Ces deux dispositifs de soutien en faveur du commerce de proximité pourront s’appliquer à compter du 1er janvier 2020.
Unification du recouvrement social et fiscal
En matière fiscale
Il est prévu de confier à la DGFiP le recouvrement de taxes actuellement prises en charge par la direction générale des douanes et droits indirects. À terme, les contribuables pourront s’adresser à une seule et même administration pour le paiement de leurs impôts.

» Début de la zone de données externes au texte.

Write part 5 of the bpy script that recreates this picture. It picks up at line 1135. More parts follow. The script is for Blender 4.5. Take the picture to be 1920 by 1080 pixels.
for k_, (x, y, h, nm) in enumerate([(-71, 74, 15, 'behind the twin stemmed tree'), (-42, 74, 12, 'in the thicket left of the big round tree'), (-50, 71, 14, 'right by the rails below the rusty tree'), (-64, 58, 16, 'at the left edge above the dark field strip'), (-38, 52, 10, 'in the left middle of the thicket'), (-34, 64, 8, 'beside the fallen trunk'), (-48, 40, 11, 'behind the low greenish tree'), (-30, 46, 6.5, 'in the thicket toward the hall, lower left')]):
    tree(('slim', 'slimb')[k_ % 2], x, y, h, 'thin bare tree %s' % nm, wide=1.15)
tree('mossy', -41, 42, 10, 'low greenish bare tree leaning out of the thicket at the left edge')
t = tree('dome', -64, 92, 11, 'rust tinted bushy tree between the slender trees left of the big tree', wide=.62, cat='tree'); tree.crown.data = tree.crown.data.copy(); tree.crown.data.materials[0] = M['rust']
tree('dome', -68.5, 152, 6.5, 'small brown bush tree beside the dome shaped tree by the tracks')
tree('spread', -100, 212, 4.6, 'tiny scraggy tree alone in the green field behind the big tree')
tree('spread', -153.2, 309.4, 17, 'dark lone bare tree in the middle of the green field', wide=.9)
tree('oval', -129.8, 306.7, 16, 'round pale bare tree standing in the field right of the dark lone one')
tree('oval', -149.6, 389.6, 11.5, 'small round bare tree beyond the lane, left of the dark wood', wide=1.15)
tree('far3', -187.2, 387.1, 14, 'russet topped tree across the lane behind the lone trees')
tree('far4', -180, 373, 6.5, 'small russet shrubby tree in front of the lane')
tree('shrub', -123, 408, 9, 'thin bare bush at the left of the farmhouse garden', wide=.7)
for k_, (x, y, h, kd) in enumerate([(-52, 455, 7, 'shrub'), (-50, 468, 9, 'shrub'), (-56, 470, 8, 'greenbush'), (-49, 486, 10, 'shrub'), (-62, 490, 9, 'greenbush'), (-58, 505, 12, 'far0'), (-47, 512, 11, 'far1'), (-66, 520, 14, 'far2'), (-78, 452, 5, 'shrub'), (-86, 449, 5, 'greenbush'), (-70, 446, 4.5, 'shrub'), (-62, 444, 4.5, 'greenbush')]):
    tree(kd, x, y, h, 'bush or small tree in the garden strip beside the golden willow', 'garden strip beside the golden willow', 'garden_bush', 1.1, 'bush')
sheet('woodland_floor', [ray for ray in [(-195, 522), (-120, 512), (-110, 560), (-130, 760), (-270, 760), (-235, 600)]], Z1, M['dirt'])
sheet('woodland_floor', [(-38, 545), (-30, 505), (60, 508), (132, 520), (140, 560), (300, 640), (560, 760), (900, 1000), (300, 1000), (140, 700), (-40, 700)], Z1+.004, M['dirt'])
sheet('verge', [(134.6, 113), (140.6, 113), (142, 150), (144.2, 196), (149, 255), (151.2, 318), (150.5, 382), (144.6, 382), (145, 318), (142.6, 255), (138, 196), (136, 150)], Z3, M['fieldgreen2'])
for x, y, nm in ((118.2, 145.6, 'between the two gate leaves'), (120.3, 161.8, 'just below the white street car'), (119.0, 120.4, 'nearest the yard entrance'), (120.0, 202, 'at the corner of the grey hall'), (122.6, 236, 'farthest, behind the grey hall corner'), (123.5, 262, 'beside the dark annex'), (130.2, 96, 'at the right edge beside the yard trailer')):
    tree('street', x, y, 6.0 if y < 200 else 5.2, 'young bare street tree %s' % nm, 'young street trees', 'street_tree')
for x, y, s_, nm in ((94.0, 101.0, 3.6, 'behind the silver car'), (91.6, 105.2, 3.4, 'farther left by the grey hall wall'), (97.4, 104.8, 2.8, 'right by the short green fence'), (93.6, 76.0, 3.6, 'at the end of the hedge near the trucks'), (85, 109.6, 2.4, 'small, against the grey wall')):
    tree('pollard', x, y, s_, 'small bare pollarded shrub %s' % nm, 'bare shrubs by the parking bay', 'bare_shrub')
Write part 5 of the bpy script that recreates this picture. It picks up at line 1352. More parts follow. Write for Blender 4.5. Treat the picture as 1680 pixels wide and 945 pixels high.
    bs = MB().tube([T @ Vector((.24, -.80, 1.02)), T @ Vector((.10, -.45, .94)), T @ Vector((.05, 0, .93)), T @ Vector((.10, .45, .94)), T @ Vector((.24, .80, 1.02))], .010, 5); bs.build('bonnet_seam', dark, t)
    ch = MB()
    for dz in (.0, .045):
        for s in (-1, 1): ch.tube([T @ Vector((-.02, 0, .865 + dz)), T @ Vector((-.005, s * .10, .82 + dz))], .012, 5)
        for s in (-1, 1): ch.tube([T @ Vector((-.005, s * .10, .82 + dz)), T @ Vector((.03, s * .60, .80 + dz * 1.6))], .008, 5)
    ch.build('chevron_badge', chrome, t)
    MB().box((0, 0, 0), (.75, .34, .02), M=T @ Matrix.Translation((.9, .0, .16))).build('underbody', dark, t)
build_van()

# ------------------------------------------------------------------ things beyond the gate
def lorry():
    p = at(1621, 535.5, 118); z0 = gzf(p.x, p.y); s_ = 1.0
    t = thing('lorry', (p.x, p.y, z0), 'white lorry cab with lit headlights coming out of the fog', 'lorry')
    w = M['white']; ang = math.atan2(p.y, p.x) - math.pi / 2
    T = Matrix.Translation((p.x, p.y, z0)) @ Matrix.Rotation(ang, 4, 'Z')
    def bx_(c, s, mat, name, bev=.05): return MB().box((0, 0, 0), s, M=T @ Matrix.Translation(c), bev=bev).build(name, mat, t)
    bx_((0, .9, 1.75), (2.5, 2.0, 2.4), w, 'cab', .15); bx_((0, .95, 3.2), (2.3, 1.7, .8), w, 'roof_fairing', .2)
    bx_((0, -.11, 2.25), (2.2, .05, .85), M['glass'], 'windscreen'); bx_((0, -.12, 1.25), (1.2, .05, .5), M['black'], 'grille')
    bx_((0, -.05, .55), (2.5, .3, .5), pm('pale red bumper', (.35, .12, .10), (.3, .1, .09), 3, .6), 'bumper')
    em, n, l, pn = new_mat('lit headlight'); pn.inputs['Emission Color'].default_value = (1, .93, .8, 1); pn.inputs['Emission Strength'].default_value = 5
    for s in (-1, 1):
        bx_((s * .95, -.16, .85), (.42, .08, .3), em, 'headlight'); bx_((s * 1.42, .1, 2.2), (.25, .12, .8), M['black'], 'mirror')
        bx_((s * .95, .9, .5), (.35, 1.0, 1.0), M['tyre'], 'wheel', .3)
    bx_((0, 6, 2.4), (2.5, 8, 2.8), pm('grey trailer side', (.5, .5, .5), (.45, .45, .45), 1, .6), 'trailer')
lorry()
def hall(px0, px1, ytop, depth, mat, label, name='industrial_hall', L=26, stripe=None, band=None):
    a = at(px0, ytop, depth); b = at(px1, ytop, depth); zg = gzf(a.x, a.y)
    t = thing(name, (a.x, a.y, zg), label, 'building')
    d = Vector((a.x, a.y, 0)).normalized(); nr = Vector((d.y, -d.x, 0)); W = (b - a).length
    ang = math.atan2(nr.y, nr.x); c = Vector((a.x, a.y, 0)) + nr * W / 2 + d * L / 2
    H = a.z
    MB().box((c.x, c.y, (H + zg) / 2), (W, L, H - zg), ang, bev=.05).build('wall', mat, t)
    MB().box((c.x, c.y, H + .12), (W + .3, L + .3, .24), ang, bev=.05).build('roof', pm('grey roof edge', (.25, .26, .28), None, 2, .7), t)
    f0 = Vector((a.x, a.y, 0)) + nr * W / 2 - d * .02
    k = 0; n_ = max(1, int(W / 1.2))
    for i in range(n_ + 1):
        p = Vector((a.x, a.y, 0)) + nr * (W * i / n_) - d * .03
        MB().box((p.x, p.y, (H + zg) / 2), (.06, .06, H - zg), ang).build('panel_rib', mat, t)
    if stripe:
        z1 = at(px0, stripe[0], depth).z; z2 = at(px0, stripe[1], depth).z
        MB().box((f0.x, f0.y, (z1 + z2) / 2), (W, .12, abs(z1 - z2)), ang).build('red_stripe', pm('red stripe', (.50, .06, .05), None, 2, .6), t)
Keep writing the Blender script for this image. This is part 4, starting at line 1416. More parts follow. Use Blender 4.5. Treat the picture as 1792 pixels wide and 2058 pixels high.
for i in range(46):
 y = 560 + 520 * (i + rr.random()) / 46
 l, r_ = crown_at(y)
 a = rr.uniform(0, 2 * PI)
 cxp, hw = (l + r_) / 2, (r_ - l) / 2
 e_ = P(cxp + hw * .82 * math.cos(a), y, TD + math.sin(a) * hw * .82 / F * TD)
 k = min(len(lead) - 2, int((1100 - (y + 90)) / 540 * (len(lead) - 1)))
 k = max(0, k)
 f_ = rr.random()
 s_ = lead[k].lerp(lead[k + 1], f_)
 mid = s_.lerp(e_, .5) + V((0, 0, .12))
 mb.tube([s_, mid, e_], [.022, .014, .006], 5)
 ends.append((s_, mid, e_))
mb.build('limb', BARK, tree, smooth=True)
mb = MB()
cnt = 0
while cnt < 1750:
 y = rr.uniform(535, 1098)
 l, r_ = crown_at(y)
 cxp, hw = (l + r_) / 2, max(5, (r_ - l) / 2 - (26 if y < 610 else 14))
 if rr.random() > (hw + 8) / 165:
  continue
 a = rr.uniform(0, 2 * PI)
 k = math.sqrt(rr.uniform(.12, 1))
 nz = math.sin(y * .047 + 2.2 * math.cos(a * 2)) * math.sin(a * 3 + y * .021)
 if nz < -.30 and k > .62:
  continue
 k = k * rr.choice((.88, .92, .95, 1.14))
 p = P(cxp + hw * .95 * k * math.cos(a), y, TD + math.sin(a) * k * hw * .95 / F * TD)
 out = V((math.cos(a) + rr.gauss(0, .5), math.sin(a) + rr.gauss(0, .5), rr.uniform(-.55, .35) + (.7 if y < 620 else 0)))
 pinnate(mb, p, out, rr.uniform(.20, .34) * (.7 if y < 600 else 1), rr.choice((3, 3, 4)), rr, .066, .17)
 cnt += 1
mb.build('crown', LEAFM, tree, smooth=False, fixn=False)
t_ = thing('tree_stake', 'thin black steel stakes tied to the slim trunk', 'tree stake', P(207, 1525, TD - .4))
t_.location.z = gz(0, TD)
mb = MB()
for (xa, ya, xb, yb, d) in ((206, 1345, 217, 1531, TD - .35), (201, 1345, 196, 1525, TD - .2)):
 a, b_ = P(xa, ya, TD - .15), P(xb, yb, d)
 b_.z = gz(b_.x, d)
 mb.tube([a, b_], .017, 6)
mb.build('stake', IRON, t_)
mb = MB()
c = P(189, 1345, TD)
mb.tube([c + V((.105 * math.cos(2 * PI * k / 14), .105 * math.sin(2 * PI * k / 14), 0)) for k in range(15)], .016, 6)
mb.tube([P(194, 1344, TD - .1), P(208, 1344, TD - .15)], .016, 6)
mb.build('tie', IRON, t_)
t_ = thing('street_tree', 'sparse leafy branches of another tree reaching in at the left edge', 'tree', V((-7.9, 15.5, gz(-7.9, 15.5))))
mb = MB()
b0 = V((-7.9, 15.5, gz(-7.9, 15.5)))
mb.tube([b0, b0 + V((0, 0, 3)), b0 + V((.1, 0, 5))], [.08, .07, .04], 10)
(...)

- Le PLF définit un calendrier échelonné de 2021 à 2024 pour le transfert du recouvrement des taxes suivantes : la taxe spéciale sur les véhicules routiers, les impositions affectées au Centre national du cinéma et de l’image animée (CNC), le droit annuel de francisation, le droit de passeport sur les navires, les taxes intérieures de consommation sur les énergies dites de réseau (gaz naturel, charbon, électricité), le recouvrement des amendes douanières et les accises sur les tabacs et les alcools.
- L’unification du guichet de déclaration, de paiement et de déduction de la TVA pour les entreprises est également achevée par le PLF, qui fixe à 2022 son extension à la TVA à l’importation, laquelle sera désormais déclarée et acquittée auprès des services de la DGFiP. Le but est d’alléger les charges administratives qui pèsent sur les entreprises et d’améliorer l’efficacité des administrations par la centralisation du recouvrement de la TVA.
En matière sociale
Le projet de loi de financement de la sécurité sociale pour 2020 poursuit la même démarche de rationalisation du recouvrement au sein de la sphère sociale.
- L’Agence centrale des organismes de sécurité sociale et le réseau des URSSAF voient s’élargir leurs compétences en matière de recouvrement des cotisations d’assurance vieillesse obligatoire.
- La mise en place d’un interlocuteur unique en matière de recouvrement social permettra de simplifier les échanges afin que les employeurs disposent des informations utiles pour l’accomplissement de leurs démarches sociales.
- Enfin, dans le contexte de mise en œuvre du "droit à l’erreur", il est prévu d’enrichir la Déclaration sociale nominative (DSN) dans le but de faciliter la détection des erreurs susceptibles d’être commises dans les déclarations.